The required output consists solely of the lines from the top of the listing through the line containing "cd.clip_start = .1;", transcribed exactly.

>>

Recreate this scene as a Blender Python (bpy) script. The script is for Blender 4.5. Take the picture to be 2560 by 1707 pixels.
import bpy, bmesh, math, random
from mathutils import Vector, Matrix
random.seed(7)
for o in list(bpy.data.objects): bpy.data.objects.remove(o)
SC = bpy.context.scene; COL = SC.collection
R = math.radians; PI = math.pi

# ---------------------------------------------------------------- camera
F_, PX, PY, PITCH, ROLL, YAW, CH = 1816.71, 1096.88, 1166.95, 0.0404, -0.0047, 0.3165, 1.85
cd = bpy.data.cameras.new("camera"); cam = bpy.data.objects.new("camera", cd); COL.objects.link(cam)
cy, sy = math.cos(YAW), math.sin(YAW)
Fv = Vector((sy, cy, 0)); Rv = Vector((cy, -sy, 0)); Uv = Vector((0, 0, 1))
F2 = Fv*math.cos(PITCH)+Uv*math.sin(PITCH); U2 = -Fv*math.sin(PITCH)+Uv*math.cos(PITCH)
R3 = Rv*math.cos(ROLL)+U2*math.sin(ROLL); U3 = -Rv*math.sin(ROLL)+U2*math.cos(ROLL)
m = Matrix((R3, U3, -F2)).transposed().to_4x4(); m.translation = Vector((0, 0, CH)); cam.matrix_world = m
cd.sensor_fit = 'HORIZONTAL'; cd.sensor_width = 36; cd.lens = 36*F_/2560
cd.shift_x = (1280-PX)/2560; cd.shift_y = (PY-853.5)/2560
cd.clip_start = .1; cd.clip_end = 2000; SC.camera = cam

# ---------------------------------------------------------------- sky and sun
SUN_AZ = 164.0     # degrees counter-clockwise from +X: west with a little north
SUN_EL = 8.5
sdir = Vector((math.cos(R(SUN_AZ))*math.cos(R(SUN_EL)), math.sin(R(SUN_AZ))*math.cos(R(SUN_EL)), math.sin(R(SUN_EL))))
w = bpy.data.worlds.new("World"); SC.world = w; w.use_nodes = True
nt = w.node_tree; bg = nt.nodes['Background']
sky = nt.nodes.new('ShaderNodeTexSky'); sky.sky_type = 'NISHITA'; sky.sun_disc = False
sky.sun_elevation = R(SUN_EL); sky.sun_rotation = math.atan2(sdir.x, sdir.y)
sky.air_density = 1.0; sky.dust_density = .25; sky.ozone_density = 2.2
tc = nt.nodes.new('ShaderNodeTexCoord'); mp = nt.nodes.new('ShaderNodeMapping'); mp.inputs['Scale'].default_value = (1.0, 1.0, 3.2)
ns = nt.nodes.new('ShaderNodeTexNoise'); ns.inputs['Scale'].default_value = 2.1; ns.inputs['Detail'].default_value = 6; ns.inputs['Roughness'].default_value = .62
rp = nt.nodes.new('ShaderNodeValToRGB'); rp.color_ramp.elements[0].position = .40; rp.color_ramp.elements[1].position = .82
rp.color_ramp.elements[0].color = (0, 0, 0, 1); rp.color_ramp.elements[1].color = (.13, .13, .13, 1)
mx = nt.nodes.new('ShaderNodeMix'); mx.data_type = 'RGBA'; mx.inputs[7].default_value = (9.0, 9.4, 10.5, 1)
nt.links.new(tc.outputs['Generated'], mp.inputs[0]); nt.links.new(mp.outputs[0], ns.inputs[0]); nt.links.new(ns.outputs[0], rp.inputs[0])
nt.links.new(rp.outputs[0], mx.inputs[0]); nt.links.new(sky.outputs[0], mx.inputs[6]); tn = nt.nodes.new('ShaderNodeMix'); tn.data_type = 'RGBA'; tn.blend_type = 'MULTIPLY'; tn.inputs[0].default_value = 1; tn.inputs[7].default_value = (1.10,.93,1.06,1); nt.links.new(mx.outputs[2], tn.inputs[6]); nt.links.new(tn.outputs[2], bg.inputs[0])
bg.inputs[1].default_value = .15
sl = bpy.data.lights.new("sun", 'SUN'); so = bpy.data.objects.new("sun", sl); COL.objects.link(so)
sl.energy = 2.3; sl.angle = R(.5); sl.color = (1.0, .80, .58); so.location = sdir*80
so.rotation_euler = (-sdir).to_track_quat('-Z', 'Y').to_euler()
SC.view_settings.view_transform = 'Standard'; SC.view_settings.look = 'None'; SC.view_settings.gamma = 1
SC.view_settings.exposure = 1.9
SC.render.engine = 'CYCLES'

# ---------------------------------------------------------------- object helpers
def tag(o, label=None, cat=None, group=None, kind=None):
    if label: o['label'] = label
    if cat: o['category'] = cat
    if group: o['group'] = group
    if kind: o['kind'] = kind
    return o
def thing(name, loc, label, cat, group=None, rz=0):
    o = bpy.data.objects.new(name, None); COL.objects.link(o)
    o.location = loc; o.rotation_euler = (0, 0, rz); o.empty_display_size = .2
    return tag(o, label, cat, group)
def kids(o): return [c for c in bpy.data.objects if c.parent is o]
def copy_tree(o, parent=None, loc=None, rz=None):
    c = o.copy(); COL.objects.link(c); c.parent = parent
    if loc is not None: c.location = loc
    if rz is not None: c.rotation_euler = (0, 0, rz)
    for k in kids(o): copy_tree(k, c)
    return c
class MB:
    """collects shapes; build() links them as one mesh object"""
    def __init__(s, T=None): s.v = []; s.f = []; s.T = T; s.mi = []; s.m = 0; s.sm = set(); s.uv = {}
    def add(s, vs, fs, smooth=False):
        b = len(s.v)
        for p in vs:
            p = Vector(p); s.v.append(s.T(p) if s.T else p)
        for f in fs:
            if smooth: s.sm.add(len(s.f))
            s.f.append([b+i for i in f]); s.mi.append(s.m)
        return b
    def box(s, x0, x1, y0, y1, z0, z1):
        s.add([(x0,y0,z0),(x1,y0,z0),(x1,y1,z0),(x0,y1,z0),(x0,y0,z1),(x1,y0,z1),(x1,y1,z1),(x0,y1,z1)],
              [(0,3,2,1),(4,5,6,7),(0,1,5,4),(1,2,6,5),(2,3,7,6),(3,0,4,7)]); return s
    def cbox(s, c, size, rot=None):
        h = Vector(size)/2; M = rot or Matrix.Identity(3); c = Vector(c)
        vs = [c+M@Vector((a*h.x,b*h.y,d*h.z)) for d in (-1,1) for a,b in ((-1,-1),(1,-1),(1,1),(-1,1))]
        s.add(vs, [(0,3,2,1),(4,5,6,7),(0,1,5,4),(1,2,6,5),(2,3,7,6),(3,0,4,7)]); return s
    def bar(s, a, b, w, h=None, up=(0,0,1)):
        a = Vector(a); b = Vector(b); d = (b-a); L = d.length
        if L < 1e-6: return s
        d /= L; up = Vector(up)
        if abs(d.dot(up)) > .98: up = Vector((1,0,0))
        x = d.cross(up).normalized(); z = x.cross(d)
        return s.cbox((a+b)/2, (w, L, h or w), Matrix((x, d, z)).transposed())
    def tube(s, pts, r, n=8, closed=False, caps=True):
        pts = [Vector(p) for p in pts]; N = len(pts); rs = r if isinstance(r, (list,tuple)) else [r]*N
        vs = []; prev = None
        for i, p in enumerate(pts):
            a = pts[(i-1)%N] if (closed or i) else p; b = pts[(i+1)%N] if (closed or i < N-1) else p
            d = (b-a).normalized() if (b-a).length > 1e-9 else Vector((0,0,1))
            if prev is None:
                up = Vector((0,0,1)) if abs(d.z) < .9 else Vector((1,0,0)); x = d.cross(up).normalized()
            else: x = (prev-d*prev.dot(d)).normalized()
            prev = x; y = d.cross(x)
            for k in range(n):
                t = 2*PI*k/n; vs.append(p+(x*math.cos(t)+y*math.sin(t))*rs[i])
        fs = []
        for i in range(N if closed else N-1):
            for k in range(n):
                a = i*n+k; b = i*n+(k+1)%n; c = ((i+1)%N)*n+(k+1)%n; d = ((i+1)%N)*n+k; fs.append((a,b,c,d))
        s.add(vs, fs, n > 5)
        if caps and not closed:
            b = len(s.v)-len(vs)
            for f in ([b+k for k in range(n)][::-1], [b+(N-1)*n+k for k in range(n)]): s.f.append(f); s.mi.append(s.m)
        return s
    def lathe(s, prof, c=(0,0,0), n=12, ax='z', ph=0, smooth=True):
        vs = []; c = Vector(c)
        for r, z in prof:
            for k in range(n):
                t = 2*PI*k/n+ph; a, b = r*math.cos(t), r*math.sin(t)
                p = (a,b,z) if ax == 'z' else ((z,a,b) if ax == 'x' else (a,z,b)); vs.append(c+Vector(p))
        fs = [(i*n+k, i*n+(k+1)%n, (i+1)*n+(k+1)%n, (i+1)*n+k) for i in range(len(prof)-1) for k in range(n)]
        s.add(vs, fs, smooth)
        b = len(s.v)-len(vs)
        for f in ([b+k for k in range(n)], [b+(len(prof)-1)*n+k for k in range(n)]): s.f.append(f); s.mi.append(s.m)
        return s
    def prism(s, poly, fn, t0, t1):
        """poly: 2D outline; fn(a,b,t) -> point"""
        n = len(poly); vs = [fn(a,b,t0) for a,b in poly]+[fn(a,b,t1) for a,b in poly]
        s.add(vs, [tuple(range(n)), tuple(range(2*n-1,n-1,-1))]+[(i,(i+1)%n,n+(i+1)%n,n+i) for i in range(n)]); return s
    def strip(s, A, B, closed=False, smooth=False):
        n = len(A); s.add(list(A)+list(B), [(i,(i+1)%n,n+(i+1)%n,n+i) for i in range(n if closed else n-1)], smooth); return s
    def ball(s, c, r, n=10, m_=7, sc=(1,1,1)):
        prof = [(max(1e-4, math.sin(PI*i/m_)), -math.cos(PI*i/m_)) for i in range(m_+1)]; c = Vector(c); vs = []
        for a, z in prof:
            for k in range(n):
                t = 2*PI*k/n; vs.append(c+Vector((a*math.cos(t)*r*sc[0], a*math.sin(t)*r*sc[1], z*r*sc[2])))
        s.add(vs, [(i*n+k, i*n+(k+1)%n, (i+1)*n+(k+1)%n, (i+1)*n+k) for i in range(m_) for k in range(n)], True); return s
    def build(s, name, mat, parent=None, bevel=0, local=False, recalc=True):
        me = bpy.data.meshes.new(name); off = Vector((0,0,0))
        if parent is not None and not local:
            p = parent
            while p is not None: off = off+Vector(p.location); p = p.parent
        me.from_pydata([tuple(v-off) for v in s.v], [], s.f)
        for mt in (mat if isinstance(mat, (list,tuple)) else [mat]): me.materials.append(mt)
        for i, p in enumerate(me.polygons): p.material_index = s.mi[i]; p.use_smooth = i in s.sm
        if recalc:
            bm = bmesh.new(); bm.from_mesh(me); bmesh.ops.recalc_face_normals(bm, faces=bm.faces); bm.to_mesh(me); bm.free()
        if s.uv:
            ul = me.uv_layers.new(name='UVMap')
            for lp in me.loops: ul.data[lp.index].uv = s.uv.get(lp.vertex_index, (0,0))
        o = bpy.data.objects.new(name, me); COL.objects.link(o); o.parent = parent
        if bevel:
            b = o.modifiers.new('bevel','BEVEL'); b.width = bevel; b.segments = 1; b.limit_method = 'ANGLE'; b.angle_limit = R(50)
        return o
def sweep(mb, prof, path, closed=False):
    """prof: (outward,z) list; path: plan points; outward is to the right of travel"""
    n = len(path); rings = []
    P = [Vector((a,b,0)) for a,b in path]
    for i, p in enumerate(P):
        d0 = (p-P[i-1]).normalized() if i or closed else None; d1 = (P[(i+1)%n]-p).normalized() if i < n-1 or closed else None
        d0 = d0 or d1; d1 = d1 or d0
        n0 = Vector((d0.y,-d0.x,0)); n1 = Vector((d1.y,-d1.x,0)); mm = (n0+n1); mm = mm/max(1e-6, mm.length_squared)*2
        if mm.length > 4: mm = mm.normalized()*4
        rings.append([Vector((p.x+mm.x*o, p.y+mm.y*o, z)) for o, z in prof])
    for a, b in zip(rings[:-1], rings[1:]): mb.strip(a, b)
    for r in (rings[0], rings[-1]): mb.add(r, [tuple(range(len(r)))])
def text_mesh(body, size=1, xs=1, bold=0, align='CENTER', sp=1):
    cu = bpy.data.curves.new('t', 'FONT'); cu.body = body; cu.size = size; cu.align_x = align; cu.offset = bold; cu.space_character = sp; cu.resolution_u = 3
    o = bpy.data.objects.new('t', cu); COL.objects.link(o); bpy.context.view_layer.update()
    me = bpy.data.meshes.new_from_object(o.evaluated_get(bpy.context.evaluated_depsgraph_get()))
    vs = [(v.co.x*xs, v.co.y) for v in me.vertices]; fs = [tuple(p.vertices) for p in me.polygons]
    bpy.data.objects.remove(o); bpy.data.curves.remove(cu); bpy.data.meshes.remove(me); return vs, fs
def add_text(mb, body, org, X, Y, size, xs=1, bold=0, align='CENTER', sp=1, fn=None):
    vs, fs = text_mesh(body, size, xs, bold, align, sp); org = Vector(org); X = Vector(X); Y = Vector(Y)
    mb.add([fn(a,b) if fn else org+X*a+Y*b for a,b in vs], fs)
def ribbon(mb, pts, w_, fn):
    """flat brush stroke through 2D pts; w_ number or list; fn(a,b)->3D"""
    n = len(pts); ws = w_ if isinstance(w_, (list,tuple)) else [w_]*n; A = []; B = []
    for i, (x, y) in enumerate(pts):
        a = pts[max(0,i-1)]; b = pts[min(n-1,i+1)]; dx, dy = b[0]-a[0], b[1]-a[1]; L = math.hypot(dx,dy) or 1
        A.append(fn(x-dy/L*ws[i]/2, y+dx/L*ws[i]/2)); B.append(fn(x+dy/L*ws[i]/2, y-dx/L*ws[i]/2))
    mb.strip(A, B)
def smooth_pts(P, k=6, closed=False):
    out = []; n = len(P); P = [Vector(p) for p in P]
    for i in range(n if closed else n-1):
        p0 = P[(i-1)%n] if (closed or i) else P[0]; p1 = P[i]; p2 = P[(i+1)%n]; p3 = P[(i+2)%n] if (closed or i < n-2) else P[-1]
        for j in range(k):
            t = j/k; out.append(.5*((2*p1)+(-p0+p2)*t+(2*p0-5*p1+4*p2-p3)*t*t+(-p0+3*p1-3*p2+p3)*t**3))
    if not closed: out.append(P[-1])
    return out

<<

** Output **
Recreate this scene as a Blender Python (bpy) script. The script is for Blender 4.5. Take the picture to be 2560 by 1707 pixels.
import bpy, bmesh, math, random
from mathutils import Vector, Matrix
random.seed(7)
for o in list(bpy.data.objects): bpy.data.objects.remove(o)
SC = bpy.context.scene; COL = SC.collection
R = math.radians; PI = math.pi

# ---------------------------------------------------------------- camera
F_, PX, PY, PITCH, ROLL, YAW, CH = 1816.71, 1096.88, 1166.95, 0.0404, -0.0047, 0.3165, 1.85
cd = bpy.data.cameras.new("camera"); cam = bpy.data.objects.new("camera", cd); COL.objects.link(cam)
cy, sy = math.cos(YAW), math.sin(YAW)
Fv = Vector((sy, cy, 0)); Rv = Vector((cy, -sy, 0)); Uv = Vector((0, 0, 1))
F2 = Fv*math.cos(PITCH)+Uv*math.sin(PITCH); U2 = -Fv*math.sin(PITCH)+Uv*math.cos(PITCH)
R3 = Rv*math.cos(ROLL)+U2*math.sin(ROLL); U3 = -Rv*math.sin(ROLL)+U2*math.cos(ROLL)
m = Matrix((R3, U3, -F2)).transposed().to_4x4(); m.translation = Vector((0, 0, CH)); cam.matrix_world = m
cd.sensor_fit = 'HORIZONTAL'; cd.sensor_width = 36; cd.lens = 36*F_/2560
cd.shift_x = (1280-PX)/2560; cd.shift_y = (PY-853.5)/2560
cd.clip_start = .1; cd.clip_end = 2000; SC.camera = cam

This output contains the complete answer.